BE SURE TO PROTECT YOURSELF IF YOU ARE LIVING TOGETHER AND NOT IN A CIVIL UNION OR MARRIAGE

In the case of In re Marriage of Allen, 2016 IL App (1st) 151620, Husband and Wife had been married for less than 7 months when they each filed cross petitions for Divorce against each other.  Wife later wanted to add to her Petition the additional information that they had cohabited 13 years prior to the marriage. Wife wanted the Court to award her property that had been accumulated during those 13 years under a common law theory. She argued that the cohabitation was similar to a marriage, including her pre-marital “wife-like” support of Husband during some of the years he was building a lucrative career and accumulating substantial assets. The Court denied her motion to add this period of time and common law claim and granted the divorce.  Wife’s property share and maintenance were based on the 7 months of marriage.  Wife appealed the denial of her common law claim.
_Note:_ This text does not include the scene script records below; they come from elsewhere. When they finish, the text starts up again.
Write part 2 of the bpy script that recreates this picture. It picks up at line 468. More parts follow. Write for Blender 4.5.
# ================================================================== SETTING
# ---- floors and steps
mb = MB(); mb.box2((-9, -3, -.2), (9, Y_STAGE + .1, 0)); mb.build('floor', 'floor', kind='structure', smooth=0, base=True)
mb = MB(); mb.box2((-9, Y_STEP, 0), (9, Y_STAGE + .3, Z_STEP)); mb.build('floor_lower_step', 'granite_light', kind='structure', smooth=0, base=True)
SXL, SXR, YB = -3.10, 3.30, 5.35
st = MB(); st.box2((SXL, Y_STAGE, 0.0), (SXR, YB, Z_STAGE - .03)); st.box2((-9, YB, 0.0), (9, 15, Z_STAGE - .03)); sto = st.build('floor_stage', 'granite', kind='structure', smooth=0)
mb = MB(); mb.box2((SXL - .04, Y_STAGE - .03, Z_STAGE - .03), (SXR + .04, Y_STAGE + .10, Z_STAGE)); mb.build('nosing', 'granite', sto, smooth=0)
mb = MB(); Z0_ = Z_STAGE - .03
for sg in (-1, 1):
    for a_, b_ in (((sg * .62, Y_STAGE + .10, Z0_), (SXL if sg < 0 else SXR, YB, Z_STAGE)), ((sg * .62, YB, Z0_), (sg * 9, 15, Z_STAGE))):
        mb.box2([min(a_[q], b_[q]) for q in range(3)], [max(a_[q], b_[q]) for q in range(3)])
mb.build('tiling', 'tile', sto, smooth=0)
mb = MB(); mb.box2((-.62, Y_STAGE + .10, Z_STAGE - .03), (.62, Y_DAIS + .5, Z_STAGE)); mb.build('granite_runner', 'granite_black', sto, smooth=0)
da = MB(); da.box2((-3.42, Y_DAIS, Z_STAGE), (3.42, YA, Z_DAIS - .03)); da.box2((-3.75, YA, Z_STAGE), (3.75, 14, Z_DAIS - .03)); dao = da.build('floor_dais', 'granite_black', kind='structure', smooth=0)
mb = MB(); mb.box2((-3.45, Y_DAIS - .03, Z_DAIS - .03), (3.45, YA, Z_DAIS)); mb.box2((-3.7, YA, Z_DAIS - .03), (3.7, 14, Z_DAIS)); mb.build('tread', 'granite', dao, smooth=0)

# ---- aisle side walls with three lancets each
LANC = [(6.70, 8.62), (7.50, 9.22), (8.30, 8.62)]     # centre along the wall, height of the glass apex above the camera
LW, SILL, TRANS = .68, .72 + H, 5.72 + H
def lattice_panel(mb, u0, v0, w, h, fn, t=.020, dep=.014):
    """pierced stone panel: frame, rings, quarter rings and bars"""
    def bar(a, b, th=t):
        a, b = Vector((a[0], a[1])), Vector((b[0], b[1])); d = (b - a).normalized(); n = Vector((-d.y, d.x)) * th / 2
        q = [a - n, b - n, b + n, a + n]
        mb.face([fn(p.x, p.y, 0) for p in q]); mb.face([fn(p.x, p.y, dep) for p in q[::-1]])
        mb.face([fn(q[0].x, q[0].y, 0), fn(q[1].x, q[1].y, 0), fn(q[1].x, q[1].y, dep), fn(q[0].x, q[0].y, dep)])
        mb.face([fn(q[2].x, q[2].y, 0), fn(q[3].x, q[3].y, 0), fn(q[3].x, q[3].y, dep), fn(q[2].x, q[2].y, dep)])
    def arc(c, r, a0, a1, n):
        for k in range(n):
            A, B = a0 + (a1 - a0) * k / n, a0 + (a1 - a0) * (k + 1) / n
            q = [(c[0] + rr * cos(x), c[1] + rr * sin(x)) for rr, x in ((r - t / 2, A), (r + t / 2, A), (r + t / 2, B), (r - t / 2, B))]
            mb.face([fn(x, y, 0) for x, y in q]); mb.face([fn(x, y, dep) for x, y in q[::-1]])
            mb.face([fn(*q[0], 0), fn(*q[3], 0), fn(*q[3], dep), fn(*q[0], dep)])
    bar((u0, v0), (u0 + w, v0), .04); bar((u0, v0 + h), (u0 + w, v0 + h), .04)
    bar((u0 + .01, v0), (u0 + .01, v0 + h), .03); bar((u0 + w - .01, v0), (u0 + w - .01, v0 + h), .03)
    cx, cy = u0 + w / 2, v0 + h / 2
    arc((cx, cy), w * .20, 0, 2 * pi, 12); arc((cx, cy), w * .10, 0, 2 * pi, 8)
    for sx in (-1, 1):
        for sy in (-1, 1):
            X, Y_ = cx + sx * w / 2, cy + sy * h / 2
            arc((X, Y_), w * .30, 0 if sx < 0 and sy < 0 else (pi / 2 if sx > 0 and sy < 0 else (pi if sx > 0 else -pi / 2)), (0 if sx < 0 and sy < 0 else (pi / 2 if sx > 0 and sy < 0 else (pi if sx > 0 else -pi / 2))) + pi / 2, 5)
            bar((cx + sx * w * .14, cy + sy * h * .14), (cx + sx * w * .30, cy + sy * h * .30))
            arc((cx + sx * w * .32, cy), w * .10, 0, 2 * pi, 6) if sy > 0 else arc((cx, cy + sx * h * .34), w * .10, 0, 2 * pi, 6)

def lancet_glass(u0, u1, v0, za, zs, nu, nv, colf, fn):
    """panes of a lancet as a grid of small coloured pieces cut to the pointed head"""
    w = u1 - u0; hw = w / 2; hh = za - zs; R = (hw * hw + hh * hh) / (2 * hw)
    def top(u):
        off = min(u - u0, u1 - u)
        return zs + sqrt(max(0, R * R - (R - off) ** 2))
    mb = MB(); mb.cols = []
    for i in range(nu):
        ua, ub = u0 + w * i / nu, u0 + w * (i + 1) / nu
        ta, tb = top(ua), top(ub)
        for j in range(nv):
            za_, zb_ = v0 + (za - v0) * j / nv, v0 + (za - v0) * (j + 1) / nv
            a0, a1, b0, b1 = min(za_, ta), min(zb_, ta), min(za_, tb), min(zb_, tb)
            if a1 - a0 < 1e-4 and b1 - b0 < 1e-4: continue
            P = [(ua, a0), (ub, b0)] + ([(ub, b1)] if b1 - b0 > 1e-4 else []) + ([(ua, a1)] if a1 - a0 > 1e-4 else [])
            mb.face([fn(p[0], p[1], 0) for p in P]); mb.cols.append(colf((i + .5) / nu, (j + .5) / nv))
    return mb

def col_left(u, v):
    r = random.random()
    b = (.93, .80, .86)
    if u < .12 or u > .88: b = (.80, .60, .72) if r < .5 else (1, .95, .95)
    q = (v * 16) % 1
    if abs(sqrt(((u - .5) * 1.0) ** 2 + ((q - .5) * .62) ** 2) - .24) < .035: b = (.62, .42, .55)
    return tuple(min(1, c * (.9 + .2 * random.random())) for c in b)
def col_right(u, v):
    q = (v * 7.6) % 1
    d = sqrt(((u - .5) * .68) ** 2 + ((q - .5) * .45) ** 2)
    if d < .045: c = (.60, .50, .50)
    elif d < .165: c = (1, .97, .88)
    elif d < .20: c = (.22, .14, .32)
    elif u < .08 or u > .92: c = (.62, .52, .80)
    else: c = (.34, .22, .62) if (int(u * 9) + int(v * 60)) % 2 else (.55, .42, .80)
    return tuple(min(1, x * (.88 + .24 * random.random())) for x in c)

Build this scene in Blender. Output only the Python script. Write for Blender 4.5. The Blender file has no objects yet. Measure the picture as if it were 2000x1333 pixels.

A little background: Days before the Allen’s trial, the Illinois Appellate Court had issued its decision in Blumenthal v. Brewer, 2014 IL App (1st) 132250, 24 N.E.3d 168, recognizing the right of a woman in a same-sex relationship to bring common law claims to distribute property she had jointly accumulated with her partner while cohabitating for 26 years during the period when Illinois treated same-sex relationships as illicit and did not recognize same-sex marriages. Wife relied on this case and on the case of Hewitt v Hewitt (77 Ill. 2d 49, 394 N.E.2d 1204), which concerned an unmarried, opposite-sex couple who had a family-like relationship for 15 years, during which there was no legal impediment to prevent the man and woman from marrying.

Wife asked to postpone the trial and reopen discovery into Husband’s assets as far back as the start of the couple’s relationship in 1999 to cover the period when Husband first began leasing and franchising McDonald’s restaurants. Wife also asked to be awarded $30,000 from Husband with which to retain a financial expert who would analyze and testify to the increase in Husband’s assets during the parties’ unmarried years together, and to be awarded $50,000 in attorney fees from Husband so that her divorce attorney could pursue discovery and prepare the appropriate claim(s).

The Court again refused to allow any argument from Wife either related to the Hewitt or the Blumenthal cases. The court found that the judiciary should not recognize mutual property rights between unmarried couples for a number of reasons.  The Illinois Marriage and Dissolution of Marriage Act expressly prohibited the recognition of common law marriage.  Also, the legislature provided that an unmarried person may acquire the rights of a legal spouse only if he or she goes through a marriage ceremony and cohabits with another in the good-faith belief that he or she is validly married.

The Court did not extend its holding in Blumenthal to married couples of the opposite sex. It should be noted that since this decision was rendered, the Illinois Supreme Court has overruled the First District Blumenthal ruling, which can be found at Blumenthal v. Brewer, 2016 IL 118781.

Common law claims for property division do not exist for either same sex or opposite sex couples.